» **Task instructions**
Up to and including the line containing "scene.camera = cam", please reproduce the lines of the listing below, starting from the top.

---+---

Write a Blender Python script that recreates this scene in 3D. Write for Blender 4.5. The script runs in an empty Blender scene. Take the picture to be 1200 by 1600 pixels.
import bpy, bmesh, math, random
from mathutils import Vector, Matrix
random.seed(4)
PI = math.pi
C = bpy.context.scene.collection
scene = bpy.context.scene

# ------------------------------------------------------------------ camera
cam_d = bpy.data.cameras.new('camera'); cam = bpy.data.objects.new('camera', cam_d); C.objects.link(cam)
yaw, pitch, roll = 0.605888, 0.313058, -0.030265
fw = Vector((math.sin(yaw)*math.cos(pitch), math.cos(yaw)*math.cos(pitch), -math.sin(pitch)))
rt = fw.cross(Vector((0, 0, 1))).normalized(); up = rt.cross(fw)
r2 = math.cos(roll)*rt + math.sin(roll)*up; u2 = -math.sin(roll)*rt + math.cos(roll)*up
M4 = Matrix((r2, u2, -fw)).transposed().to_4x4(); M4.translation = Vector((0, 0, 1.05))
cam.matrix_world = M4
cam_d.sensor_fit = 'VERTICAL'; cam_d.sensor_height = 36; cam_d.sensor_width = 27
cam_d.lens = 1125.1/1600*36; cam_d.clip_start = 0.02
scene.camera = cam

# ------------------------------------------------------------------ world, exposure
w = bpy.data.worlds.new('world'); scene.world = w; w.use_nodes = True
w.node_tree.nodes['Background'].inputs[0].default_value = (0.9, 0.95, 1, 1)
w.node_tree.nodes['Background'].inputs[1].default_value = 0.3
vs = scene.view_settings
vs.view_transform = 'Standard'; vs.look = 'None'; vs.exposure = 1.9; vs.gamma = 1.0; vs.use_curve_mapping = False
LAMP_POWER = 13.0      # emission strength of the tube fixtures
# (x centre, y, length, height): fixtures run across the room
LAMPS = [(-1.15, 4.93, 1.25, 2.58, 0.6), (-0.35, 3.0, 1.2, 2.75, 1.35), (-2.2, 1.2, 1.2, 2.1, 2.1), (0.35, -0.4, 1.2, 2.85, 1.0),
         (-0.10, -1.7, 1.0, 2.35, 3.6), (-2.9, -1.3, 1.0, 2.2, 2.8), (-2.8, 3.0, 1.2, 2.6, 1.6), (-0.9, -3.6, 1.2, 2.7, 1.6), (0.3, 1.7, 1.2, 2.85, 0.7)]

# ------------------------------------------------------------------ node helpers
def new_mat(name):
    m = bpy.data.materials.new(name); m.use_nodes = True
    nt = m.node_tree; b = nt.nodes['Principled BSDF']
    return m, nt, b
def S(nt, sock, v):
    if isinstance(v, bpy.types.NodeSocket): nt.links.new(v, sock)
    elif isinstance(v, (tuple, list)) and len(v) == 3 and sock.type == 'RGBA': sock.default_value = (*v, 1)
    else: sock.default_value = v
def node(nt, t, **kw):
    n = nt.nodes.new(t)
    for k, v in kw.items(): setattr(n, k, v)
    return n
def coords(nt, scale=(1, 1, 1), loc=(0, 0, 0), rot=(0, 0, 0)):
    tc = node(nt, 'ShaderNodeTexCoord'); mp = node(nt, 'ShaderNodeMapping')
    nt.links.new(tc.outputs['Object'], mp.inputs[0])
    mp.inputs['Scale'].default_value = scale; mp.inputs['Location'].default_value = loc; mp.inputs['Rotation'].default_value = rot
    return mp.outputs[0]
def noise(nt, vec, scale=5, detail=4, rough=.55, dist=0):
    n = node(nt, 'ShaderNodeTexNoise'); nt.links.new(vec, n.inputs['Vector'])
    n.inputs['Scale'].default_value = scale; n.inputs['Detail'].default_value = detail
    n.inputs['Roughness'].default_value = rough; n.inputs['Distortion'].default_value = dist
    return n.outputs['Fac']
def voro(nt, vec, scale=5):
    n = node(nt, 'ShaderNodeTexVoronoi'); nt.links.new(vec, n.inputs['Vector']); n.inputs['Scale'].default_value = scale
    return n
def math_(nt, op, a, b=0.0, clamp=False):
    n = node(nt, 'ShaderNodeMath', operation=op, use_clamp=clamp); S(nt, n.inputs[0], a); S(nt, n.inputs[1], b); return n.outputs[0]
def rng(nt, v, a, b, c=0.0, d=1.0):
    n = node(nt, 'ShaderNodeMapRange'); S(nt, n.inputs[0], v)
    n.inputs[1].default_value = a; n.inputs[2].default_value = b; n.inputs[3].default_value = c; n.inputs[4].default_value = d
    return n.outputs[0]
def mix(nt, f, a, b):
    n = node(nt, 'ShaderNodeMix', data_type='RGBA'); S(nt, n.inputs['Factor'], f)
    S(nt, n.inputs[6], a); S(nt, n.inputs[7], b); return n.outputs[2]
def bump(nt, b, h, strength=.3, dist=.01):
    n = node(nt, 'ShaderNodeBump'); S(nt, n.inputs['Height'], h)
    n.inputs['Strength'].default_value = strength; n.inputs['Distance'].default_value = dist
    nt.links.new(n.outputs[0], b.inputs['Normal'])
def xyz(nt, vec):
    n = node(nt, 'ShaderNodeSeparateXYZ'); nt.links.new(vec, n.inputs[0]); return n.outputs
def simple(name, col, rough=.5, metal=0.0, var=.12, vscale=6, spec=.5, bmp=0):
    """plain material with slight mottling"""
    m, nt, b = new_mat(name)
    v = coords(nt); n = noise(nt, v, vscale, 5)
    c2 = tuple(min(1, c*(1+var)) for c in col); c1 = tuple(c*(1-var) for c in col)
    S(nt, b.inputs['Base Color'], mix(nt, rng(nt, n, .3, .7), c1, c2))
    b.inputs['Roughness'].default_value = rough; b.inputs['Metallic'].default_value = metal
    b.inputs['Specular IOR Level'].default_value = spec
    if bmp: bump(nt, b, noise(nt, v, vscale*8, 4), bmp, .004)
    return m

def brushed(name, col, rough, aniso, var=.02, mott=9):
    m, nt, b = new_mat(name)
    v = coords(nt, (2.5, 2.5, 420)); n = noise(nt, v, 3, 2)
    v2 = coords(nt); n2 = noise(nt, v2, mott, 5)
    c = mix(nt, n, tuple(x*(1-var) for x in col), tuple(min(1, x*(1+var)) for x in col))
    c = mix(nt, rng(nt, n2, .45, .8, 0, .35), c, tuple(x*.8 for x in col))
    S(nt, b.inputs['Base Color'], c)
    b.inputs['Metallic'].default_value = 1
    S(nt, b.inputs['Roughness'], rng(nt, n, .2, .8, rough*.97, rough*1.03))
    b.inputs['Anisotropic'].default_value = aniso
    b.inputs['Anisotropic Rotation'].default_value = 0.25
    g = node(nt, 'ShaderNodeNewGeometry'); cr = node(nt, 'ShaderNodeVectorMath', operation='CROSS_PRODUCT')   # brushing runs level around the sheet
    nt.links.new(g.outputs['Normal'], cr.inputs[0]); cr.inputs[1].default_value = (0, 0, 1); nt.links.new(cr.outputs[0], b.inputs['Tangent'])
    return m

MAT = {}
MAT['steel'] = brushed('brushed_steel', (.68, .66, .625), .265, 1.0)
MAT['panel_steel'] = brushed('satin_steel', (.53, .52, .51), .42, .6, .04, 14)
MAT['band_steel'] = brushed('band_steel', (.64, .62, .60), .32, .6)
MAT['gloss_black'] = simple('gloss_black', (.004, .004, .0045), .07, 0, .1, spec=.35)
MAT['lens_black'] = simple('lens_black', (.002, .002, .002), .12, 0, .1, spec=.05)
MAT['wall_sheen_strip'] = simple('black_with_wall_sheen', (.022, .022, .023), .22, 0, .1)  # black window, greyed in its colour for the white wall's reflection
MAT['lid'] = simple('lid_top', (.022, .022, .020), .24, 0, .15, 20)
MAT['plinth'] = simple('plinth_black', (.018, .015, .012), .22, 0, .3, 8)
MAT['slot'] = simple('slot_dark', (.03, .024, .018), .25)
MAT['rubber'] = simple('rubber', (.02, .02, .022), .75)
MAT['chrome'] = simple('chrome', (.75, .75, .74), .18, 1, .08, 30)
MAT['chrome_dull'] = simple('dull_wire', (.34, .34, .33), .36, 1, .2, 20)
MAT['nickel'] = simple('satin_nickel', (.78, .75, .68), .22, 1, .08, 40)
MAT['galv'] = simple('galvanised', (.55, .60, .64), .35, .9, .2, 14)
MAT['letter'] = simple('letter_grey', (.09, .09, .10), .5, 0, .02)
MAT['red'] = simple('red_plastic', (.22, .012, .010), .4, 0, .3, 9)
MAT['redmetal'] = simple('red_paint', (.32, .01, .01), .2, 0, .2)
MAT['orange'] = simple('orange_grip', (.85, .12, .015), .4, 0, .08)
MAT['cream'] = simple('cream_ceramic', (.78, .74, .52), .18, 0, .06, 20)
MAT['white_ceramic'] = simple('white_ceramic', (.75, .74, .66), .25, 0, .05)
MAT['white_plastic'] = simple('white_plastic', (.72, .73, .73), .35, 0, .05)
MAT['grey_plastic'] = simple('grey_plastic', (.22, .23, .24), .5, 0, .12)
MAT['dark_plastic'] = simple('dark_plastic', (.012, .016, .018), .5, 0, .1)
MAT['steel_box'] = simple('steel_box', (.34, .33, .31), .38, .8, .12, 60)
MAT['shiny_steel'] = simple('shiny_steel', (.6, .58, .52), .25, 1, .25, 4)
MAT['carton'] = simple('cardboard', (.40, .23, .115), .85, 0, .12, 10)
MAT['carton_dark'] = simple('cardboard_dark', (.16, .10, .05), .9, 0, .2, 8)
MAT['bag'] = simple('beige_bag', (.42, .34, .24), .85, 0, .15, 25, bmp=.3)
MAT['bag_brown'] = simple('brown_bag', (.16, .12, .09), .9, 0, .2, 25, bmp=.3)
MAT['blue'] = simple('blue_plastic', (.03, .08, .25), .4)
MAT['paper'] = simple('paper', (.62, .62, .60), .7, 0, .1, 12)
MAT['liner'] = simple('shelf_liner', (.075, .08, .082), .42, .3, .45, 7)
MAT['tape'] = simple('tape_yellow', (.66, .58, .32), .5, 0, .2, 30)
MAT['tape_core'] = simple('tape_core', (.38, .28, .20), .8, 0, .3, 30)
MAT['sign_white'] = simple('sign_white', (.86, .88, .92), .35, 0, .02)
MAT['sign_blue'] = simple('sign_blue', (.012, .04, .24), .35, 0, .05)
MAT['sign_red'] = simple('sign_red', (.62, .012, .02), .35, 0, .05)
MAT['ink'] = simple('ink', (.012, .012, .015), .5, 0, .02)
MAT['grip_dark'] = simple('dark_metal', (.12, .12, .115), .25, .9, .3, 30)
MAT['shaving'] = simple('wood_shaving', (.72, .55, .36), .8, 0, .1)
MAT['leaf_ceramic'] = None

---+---

» **The result**
Write a Blender Python script that recreates this scene in 3D. Write for Blender 4.5. The script runs in an empty Blender scene. Take the picture to be 1200 by 1600 pixels.
import bpy, bmesh, math, random
from mathutils import Vector, Matrix
random.seed(4)
PI = math.pi
C = bpy.context.scene.collection
scene = bpy.context.scene

# ------------------------------------------------------------------ camera
cam_d = bpy.data.cameras.new('camera'); cam = bpy.data.objects.new('camera', cam_d); C.objects.link(cam)
yaw, pitch, roll = 0.605888, 0.313058, -0.030265
fw = Vector((math.sin(yaw)*math.cos(pitch), math.cos(yaw)*math.cos(pitch), -math.sin(pitch)))
rt = fw.cross(Vector((0, 0, 1))).normalized(); up = rt.cross(fw)
r2 = math.cos(roll)*rt + math.sin(roll)*up; u2 = -math.sin(roll)*rt + math.cos(roll)*up
M4 = Matrix((r2, u2, -fw)).transposed().to_4x4(); M4.translation = Vector((0, 0, 1.05))
cam.matrix_world = M4
cam_d.sensor_fit = 'VERTICAL'; cam_d.sensor_height = 36; cam_d.sensor_width = 27
cam_d.lens = 1125.1/1600*36; cam_d.clip_start = 0.02
scene.camera = cam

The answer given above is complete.